No wonder I thought them young razorbacks eating beans at seven dollars a half-bushel crate. But I was wrong. It was merely the love calls of Southern bullfrogs happy in the witchery of glorious moonlight, and the full warmth of late February which was jumping joy into all vegetation and into the hearts of all wild things.
On nights like this the little screech owl likes to sit up in the palmettos by the house and sing his little murmurous, quavering song. It is hard to hear anything mournful or foreboding in this, rather it seems to voice contentment with perhaps just a note of longing when it is a call for the mate. Sometimes this is answered, the two qualities of inquiry and reply being distinctly audible though difficult to define. I think it is the difference between the rise and fall of an inflection. Another owl voice of the full moonlight is that of the Florida barred owl.

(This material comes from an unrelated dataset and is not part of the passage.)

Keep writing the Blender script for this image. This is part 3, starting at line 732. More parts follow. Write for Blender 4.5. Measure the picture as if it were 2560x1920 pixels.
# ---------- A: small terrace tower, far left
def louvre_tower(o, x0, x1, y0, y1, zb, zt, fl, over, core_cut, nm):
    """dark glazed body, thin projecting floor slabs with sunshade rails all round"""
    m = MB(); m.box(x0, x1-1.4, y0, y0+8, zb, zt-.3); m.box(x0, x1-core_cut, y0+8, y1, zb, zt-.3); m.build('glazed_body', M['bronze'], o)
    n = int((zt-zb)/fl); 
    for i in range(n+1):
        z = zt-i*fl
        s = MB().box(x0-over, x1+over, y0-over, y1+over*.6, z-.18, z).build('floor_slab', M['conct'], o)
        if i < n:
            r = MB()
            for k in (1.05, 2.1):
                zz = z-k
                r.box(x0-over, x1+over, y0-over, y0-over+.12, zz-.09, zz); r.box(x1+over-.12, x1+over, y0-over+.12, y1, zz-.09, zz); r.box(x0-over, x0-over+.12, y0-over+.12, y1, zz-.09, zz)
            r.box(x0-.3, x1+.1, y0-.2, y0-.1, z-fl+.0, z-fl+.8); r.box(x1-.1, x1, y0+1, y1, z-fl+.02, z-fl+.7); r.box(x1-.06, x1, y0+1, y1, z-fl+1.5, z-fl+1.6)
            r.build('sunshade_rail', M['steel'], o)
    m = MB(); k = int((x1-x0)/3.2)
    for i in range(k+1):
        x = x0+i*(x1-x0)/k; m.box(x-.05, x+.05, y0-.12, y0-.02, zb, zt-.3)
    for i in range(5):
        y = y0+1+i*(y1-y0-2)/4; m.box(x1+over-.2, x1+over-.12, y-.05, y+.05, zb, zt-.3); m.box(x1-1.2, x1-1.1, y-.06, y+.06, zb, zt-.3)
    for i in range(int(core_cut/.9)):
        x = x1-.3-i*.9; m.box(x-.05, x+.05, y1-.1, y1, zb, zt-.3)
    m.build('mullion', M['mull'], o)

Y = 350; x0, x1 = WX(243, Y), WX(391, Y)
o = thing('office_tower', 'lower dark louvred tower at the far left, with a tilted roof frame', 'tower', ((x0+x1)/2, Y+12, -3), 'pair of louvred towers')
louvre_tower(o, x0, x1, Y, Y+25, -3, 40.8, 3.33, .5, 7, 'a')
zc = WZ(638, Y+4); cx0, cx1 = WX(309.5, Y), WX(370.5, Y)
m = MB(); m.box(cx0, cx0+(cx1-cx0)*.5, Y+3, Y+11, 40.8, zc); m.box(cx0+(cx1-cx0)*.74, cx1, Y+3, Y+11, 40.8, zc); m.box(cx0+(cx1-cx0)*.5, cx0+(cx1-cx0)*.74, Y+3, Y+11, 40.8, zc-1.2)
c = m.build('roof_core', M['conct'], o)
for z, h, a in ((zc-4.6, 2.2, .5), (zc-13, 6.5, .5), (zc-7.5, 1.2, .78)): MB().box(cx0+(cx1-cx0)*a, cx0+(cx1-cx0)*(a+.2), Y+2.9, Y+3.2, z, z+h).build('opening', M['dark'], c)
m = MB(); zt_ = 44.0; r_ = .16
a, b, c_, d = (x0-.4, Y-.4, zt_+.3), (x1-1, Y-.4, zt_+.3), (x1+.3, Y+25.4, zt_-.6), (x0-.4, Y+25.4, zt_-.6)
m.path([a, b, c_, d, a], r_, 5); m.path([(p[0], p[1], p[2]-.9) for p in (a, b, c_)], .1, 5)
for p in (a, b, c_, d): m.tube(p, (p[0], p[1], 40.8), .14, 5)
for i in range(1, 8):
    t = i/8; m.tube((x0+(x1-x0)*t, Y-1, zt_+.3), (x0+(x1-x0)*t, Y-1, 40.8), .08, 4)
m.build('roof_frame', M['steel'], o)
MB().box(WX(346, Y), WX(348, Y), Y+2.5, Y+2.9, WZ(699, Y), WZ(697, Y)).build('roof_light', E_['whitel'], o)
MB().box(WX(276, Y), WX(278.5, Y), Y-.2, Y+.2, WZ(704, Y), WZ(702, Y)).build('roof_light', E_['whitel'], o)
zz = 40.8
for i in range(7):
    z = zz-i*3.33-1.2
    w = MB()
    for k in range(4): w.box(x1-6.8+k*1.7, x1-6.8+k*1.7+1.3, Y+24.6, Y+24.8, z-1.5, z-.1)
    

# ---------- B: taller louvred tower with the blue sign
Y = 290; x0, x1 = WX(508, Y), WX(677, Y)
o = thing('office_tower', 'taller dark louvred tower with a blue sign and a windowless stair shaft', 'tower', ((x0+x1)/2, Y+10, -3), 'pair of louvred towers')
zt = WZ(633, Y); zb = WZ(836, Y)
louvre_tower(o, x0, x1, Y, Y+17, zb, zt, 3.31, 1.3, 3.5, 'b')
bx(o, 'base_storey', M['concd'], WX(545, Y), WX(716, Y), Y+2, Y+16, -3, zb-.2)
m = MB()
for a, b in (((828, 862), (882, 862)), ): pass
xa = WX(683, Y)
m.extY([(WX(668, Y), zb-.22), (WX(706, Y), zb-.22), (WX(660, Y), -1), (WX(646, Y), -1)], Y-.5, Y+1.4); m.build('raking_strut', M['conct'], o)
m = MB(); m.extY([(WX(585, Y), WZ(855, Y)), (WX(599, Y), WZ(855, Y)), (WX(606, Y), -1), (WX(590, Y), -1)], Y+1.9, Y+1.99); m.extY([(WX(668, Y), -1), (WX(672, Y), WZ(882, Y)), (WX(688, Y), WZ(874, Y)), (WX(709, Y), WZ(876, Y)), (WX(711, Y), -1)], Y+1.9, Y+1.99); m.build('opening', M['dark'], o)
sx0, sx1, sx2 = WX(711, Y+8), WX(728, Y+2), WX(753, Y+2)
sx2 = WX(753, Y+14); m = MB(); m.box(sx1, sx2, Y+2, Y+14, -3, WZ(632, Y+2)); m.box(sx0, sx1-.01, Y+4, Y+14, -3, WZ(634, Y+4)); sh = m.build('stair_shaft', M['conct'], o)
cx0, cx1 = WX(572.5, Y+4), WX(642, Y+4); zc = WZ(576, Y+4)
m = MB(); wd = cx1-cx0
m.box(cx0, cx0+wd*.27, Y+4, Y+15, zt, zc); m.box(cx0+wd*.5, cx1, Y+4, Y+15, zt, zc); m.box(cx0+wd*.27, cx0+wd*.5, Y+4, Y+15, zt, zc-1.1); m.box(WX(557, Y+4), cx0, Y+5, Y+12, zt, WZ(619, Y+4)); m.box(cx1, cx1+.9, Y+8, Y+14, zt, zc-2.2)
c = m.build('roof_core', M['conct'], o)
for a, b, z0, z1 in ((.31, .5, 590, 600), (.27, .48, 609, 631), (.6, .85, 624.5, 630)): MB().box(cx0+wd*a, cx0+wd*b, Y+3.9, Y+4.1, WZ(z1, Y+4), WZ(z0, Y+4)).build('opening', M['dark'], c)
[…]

The first sound of his “hoo, hoo, hu-hu” is a disquieting one, especially when near-by. My first hearing of it was near an unoccupied house, miles from any other, on the bank of the river. Murder had been done on the place years before and my companion had just finished telling me about it when in the deep shade of the palmettos, almost over our heads, a barred owl shouted with his weird, inquiring laugh. It came the nearest to a materialization of anything I have seen lately. Up on a stub we soon discovered this big, dark spook of a bird with human-like, big brown eyes and this disquieting laugh. Soon he sailed on bat-like wings across the river, where we heard him laughing to himself again and again in this deep, cynical tone.